#### Dataset extract

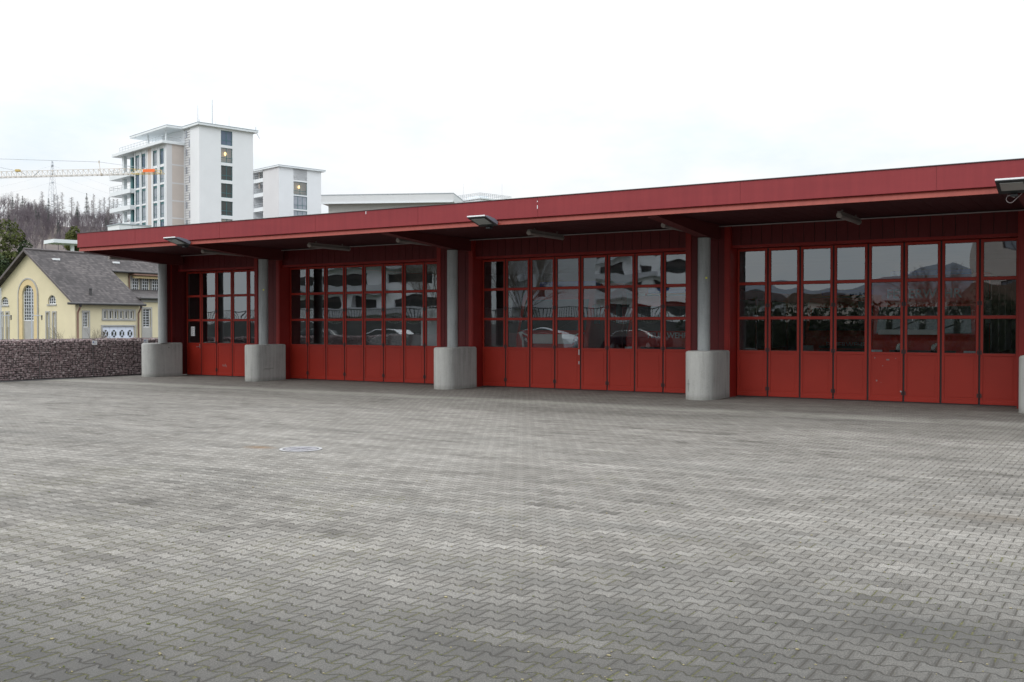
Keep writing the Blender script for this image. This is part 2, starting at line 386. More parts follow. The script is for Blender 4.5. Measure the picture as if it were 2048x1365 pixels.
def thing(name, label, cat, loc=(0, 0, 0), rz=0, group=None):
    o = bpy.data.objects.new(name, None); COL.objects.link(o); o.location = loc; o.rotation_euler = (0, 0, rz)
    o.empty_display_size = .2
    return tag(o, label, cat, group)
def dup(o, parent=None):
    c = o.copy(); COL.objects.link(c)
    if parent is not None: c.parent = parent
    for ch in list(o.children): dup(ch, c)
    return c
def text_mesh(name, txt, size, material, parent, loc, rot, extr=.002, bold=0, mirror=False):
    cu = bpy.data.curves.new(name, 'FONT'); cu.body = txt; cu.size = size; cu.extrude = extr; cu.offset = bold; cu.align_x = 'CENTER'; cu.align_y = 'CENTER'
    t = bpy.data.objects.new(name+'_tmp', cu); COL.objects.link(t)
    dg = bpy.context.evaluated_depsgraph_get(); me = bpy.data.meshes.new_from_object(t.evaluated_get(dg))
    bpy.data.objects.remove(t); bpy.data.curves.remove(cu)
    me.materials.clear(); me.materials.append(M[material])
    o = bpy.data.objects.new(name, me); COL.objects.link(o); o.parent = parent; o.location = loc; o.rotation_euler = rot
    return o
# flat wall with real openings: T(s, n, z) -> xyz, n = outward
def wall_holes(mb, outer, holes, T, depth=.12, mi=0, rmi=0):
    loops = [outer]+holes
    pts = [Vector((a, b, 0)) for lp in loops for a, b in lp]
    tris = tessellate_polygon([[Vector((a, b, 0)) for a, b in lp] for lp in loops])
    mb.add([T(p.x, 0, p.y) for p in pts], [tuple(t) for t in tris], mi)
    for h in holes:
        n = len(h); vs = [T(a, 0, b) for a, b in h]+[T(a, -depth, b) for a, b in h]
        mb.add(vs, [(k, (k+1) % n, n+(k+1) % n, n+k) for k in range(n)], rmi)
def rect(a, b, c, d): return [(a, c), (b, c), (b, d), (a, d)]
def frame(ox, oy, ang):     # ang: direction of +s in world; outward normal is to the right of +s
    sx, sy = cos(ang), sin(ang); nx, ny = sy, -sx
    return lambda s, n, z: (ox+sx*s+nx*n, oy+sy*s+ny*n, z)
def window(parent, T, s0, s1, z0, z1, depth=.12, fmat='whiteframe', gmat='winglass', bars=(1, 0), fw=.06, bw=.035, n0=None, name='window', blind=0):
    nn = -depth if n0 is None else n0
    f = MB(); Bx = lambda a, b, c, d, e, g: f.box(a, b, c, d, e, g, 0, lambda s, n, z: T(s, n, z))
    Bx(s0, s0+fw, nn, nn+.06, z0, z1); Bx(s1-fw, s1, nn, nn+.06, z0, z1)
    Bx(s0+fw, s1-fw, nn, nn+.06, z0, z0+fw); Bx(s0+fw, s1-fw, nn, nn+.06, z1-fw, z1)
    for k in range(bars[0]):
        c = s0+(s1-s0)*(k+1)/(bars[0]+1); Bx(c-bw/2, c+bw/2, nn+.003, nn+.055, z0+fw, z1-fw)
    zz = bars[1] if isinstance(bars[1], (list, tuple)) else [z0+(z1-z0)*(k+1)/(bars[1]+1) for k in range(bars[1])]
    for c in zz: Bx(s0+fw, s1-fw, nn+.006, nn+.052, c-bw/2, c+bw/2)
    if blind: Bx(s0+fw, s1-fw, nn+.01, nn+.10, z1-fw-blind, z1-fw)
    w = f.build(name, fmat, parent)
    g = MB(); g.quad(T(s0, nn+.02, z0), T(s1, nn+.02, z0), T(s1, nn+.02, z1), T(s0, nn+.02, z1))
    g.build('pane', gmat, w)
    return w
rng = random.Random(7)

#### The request
Reproduce each line exactly as it appears, omitting the pictures.

#### Response
Keep writing the Blender script for this image. This is part 2, starting at line 386. More parts follow. The script is for Blender 4.5. Measure the picture as if it were 2048x1365 pixels.
def thing(name, label, cat, loc=(0, 0, 0), rz=0, group=None):
    o = bpy.data.objects.new(name, None); COL.objects.link(o); o.location = loc; o.rotation_euler = (0, 0, rz)
    o.empty_display_size = .2
    return tag(o, label, cat, group)
def dup(o, parent=None):
    c = o.copy(); COL.objects.link(c)
    if parent is not None: c.parent = parent
    for ch in list(o.children): dup(ch, c)
    return c
def text_mesh(name, txt, size, material, parent, loc, rot, extr=.002, bold=0, mirror=False):
    cu = bpy.data.curves.new(name, 'FONT'); cu.body = txt; cu.size = size; cu.extrude = extr; cu.offset = bold; cu.align_x = 'CENTER'; cu.align_y = 'CENTER'
    t = bpy.data.objects.new(name+'_tmp', cu); COL.objects.link(t)
    dg = bpy.context.evaluated_depsgraph_get(); me = bpy.data.meshes.new_from_object(t.evaluated_get(dg))
    bpy.data.objects.remove(t); bpy.data.curves.remove(cu)
    me.materials.clear(); me.materials.append(M[material])
    o = bpy.data.objects.new(name, me); COL.objects.link(o); o.parent = parent; o.location = loc; o.rotation_euler = rot
    return o
# flat wall with real openings: T(s, n, z) -> xyz, n = outward
def wall_holes(mb, outer, holes, T, depth=.12, mi=0, rmi=0):
    loops = [outer]+holes
    pts = [Vector((a, b, 0)) for lp in loops for a, b in lp]
    tris = tessellate_polygon([[Vector((a, b, 0)) for a, b in lp] for lp in loops])
    mb.add([T(p.x, 0, p.y) for p in pts], [tuple(t) for t in tris], mi)
    for h in holes:
        n = len(h); vs = [T(a, 0, b) for a, b in h]+[T(a, -depth, b) for a, b in h]
        mb.add(vs, [(k, (k+1) % n, n+(k+1) % n, n+k) for k in range(n)], rmi)
def rect(a, b, c, d): return [(a, c), (b, c), (b, d), (a, d)]
def frame(ox, oy, ang):     # ang: direction of +s in world; outward normal is to the right of +s
    sx, sy = cos(ang), sin(ang); nx, ny = sy, -sx
    return lambda s, n, z: (ox+sx*s+nx*n, oy+sy*s+ny*n, z)
def window(parent, T, s0, s1, z0, z1, depth=.12, fmat='whiteframe', gmat='winglass', bars=(1, 0), fw=.06, bw=.035, n0=None, name='window', blind=0):
    nn = -depth if n0 is None else n0
    f = MB(); Bx = lambda a, b, c, d, e, g: f.box(a, b, c, d, e, g, 0, lambda s, n, z: T(s, n, z))
    Bx(s0, s0+fw, nn, nn+.06, z0, z1); Bx(s1-fw, s1, nn, nn+.06, z0, z1)
    Bx(s0+fw, s1-fw, nn, nn+.06, z0, z0+fw); Bx(s0+fw, s1-fw, nn, nn+.06, z1-fw, z1)
    for k in range(bars[0]):
        c = s0+(s1-s0)*(k+1)/(bars[0]+1); Bx(c-bw/2, c+bw/2, nn+.003, nn+.055, z0+fw, z1-fw)
    zz = bars[1] if isinstance(bars[1], (list, tuple)) else [z0+(z1-z0)*(k+1)/(bars[1]+1) for k in range(bars[1])]
    for c in zz: Bx(s0+fw, s1-fw, nn+.006, nn+.052, c-bw/2, c+bw/2)
    if blind: Bx(s0+fw, s1-fw, nn+.01, nn+.10, z1-fw-blind, z1-fw)
    w = f.build(name, fmat, parent)
    g = MB(); g.quad(T(s0, nn+.02, z0), T(s1, nn+.02, z0), T(s1, nn+.02, z1), T(s0, nn+.02, z1))
    g.build('pane', gmat, w)
    return w
rng = random.Random(7)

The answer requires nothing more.